Prove that the normalizing constant of the continous categorical distribution is positive

Question

Problem statement

Given a vector $\mathbf{x} \in \mathbb{R}^{K}$, where $x_{i} \neq x_{j}, \forall i \neq j$. Prove that:

\begin{equation} \sum_{k=1}^{K} \frac{\exp(x_{k})}{\prod_{i \neq k} (x_{k} - x_{i})} \ge 0. \end{equation}

If it is wrong, I would appreciate if a counter example is provided.

Background

I am reading the paper "The continuous categorical: a novel simplex-valued exponential family". In the paper, the authors proposed a continuous version for the categorical distribution. They then provided the normalizing constant. To calculate the log-likelihood, we need the log of that normalizing constant. However, I do not know how to prove that it is always positive, so that we can take a log. Here, I reformulate the expression of the normalizing constant for convenience. If one read the paper, we can analogize $\mathbf{x}$ as $\pmb{\eta}$. Note that although $\eta_{K} = 0$, we could simply consider it as any vector, and just shift $\eta_{i} - \eta_{K}$ to obtain $\pmb{\eta}$ as in the paper. The non-shifting version does not change the positivity nature of the expression of interest.

In addition, I tried the implementation provided by the authors, but it was unclear to me since the authors calculated the denominator $\propto (x_{k} - x_{i})$, not $(x_{i} - x_{k})$ as specified in the paper. Of course, it would lead to an additional factor $(-1)^{K - 1}$ in the denominator. This factor would then neutralizes the $(-1)^{K + 1}$. However, the implementation still have something with $(-1)^{K-1}$ (Note that the implementation denotes a variable $K$ as the value $(K - 1)$ in the paper.)

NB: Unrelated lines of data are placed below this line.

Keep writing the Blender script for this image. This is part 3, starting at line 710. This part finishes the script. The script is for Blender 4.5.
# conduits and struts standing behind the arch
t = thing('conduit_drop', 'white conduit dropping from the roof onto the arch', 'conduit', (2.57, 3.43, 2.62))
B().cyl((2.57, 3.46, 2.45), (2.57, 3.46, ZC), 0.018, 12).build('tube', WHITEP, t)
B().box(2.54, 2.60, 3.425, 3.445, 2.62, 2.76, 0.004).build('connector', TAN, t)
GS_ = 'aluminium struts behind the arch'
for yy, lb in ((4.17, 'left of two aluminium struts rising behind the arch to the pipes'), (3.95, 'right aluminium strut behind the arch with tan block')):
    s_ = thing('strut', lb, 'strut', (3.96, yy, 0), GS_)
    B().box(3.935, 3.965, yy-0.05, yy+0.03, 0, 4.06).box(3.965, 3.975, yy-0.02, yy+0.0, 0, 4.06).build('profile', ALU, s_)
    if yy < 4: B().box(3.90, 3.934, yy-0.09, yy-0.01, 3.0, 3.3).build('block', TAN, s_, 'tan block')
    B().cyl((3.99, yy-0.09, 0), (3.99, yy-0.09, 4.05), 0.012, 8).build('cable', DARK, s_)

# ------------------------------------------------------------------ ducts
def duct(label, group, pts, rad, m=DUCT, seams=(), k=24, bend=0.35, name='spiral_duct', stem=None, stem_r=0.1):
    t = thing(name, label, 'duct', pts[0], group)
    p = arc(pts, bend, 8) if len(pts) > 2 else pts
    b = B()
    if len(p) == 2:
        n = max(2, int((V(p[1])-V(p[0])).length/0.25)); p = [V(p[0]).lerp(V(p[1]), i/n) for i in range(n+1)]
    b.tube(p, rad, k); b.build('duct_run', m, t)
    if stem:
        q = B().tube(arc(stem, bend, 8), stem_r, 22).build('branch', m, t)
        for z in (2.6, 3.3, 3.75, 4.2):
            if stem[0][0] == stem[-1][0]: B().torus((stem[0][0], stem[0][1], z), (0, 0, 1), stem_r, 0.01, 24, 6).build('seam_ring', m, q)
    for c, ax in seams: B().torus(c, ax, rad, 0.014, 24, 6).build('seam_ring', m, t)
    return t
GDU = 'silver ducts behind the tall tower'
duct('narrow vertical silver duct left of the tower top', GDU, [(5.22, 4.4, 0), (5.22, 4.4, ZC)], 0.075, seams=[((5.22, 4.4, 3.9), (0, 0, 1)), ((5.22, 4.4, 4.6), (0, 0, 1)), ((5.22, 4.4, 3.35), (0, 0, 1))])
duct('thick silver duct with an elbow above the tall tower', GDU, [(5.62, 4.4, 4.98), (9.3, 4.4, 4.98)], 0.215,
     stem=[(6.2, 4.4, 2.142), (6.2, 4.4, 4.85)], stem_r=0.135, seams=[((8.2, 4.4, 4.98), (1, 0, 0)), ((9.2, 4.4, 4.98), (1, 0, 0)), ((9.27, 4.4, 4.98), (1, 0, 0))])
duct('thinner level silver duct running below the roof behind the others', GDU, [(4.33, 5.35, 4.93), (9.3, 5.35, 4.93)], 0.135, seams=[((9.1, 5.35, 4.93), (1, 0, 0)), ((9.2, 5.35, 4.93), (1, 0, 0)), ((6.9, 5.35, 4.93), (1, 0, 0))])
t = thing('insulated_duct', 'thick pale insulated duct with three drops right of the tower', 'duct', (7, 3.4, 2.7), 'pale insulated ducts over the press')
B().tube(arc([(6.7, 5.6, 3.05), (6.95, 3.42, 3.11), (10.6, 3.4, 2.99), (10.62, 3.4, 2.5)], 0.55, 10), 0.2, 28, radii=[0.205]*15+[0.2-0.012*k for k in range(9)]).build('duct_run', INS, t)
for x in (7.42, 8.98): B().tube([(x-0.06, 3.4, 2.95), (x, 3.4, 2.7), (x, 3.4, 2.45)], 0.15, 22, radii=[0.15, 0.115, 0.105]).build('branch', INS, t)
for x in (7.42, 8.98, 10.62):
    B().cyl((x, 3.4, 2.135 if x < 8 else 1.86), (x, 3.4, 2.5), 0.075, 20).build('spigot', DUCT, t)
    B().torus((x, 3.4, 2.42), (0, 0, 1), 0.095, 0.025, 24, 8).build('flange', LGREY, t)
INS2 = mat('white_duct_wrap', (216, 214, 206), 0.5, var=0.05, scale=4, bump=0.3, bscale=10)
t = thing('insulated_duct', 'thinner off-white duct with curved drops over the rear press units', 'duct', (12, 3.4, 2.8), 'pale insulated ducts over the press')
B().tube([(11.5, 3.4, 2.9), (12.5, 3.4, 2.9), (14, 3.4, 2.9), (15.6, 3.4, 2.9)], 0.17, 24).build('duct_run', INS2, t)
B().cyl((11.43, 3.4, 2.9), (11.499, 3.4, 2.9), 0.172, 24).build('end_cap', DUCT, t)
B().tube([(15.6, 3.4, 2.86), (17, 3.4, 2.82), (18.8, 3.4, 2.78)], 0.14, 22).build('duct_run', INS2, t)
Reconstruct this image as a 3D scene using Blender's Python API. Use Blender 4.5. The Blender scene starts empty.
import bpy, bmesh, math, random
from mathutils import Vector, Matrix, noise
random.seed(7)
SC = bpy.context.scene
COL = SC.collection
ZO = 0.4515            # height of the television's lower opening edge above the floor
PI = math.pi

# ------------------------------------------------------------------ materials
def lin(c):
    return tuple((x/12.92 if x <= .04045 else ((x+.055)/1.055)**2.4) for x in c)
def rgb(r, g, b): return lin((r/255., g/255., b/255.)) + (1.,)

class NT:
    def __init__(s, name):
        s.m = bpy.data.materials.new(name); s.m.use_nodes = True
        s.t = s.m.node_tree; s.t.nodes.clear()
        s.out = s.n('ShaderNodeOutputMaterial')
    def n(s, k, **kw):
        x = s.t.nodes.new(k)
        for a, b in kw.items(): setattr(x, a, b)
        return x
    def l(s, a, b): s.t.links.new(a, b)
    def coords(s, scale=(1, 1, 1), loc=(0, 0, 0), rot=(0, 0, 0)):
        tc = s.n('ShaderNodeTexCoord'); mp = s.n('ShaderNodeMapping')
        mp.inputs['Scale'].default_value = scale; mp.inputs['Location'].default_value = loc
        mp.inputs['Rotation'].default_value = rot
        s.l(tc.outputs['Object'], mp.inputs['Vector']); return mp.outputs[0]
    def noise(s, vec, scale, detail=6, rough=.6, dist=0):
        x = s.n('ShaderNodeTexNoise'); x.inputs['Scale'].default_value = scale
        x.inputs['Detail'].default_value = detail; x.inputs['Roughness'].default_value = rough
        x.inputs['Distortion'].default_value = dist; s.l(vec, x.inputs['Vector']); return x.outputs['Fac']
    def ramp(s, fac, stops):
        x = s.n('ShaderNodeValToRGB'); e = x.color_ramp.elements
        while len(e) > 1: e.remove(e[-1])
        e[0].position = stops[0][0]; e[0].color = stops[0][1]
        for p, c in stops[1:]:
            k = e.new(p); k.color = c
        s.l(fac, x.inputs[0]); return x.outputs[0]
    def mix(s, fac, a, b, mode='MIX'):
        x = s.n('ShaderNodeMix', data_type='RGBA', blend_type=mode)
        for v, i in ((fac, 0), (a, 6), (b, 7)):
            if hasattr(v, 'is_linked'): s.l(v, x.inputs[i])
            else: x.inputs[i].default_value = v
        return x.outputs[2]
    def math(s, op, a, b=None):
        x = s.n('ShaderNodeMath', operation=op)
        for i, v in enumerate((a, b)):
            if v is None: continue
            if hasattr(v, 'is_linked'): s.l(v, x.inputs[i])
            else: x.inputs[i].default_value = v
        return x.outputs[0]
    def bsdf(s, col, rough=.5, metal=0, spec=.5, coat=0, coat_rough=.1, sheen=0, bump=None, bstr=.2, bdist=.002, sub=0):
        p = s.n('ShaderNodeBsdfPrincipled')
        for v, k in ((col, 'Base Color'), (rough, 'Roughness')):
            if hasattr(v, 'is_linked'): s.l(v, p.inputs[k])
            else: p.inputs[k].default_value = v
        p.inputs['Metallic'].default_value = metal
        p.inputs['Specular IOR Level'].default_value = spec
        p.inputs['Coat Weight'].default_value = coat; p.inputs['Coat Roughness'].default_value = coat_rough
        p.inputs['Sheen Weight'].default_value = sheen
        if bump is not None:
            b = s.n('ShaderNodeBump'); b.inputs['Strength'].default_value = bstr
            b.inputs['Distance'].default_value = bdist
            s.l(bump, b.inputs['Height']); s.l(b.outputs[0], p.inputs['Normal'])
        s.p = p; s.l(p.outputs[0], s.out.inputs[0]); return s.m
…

I did try the implementation by passing a vector as input to the provided function. However, it does not always return a value, but sometimes, not-a-number (NaN).

Answer 1

Good question! The simple answer is that the expression you wrote corresponds to the integral of a positive function, therefore it must be positive. To be more explicit, Gordon-Rodriguez et al. showed (in Section A of the supplement for the original paper): $$ \int_{\Delta^{K-1}} \exp\left( \sum_{k=1}^{K} \eta_k z_k \right) d\mu(\mathbf z) = (-1)^{K-1} \sum_{k=1}^K \frac { { \exp\left(\eta_k\right)} } { \prod_{i \ne k } \left(\eta_i - \eta_k\right)}, $$ where $\mu$ is the Lebesgue measure, $(\eta_1, \dots, \eta_{K})$ are real numbers such that $\eta_i \ne \eta_j$ whenever $i \ne j$, and the integral is taken over the simplex: $$ \Delta^{K-1} = \left\{ \mathbf z \in \mathbb R^{K} : z_k \ge 0, \sum_{k=1}^{K} z_k = 1 \right\}. $$ Now, as you correctly pointed out, the $(-1)^{K-1}$ factor corresponds to the changes in sign on the denominator, and so our two expressions are equivalent. Noting that the integrand $\exp\left( \sum_{k=1}^{K} \eta_k z_k \right)$ is always positive, we can conclude that the RHS is also positive, as required.

Let me add a couple of remarks:

• The proof that our expression can indeed be written as such an integral is algebraically involved, but it is helpful to assume WLOG that $\eta_K = 0$ (as you already pointed out), and note that our integral is over a $K-1$ dimensional set and can be written as follows: $$ \int_{\Delta^{K-1}} \exp\left( \sum_{k=1}^{K} \eta_k z_k \right) d\mu(\mathbf z) = \int_0^1 \int_0^{1-z_1} \cdots \int_0^{1-z_1-\cdots-z_{K-2}} \exp\left(\sum_{k=1}^{K-1} \eta_k z_k\right) dz_{K-1} \cdots dz_2 dz_1. $$ You can then proceed by induction (details in the supplement).

• As for your question about NaN values, you can take a look at section 3.4 from the original paper, as well as section 5 from this other paper. To summarize - computing the normalizing constant is numerically unstable, a problem which becomes worse as $K$ increases (and as a result, these papers only considered examples with $K \le 10$). In terms of the implementation, note that the product in this line is taken over axis=1, which does in fact index rows (not columns), since the 'zeroth' dimension indexes the minibatch samples.